Paolo Roversi
Silenzio
4’33ˮ est le titre de la fameuse composition en trois mouvements de John Cage.
Alors que l’audience pourrait la percevoir comme quatre minutes et trente-trois secondes de silence — puisque les musiciens ne jouent d’aucun de leur instrument — la performance est en fait créée par l’ensemble des sons environnants; les chuchotements, le tapotement des doigts, le bourdonnement de
l’air conditionné, les mouvements des sacs, des membres, des chaises et des vêtements. Une musique comme un son pur et essentiel, une musique qui calme l’esprit.
À première vue, titrer une exposition photographique « Silenzio » (silence en italien) pourrait sembler étrange. Néanmoins, nous vivons dans une ère où l’image est devenue le langage commun, souvent utilisée pour crier, prévaloir et même parfois pour opprimer.
Ces images sont perçues comme fugaces et jetables, elles disparaissent dès qu’on les a fait défiler.
À l’inverse, les photographies de Paolo Roversi sont faites de silence et de secrets ; elles parlent doucement mais fermement, et vous invitent à vous arrêter. Les images de l’exposition sont remplies de contradictions. Elles nous ramènent à cette magie, si ordinaire à l’aube de la photographie, lorsque ces copies du réel étaient regardées avec un mélange de perplexité et d’émerveillement.

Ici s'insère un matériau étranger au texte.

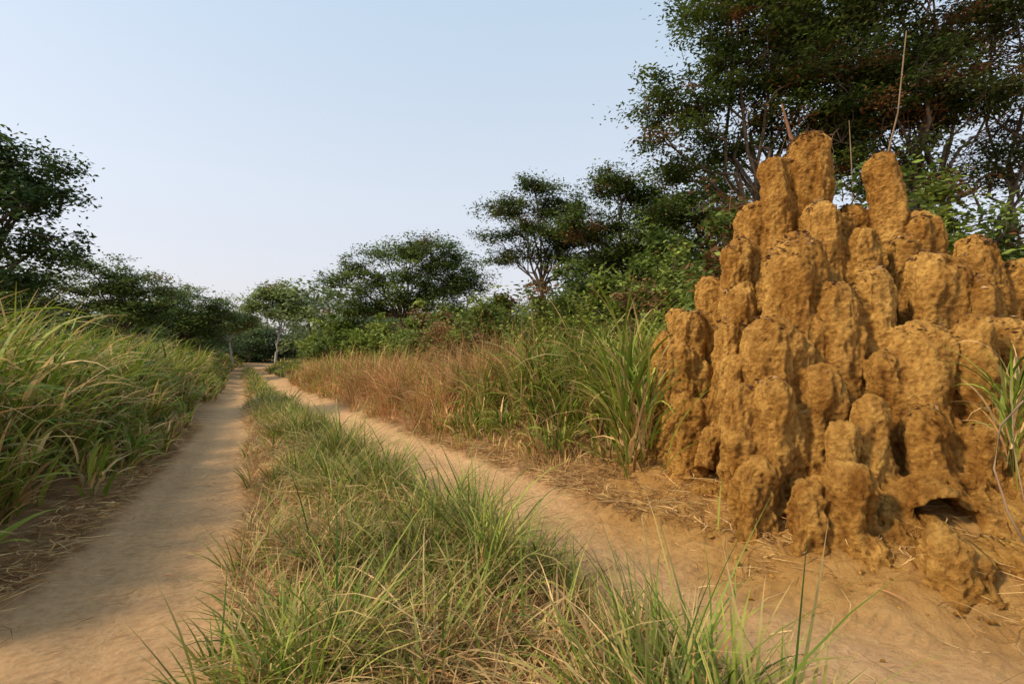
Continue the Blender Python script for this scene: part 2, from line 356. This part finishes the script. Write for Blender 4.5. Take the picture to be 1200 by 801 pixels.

Ces images sont un interlude dans la vie de tous les jours, des fissures à travers lesquelles, quelque chose d’un autre monde pourrait accéder au subconscient de l’observateur. Elles sont faites pour être contemplées, pour intriguer et remplirde doutes. Elles exigent de la concentration et de la réflexion, mais n’imposent ni signification ni interprétation. Elles sont une porte ouverte vers une pièce faite de silence.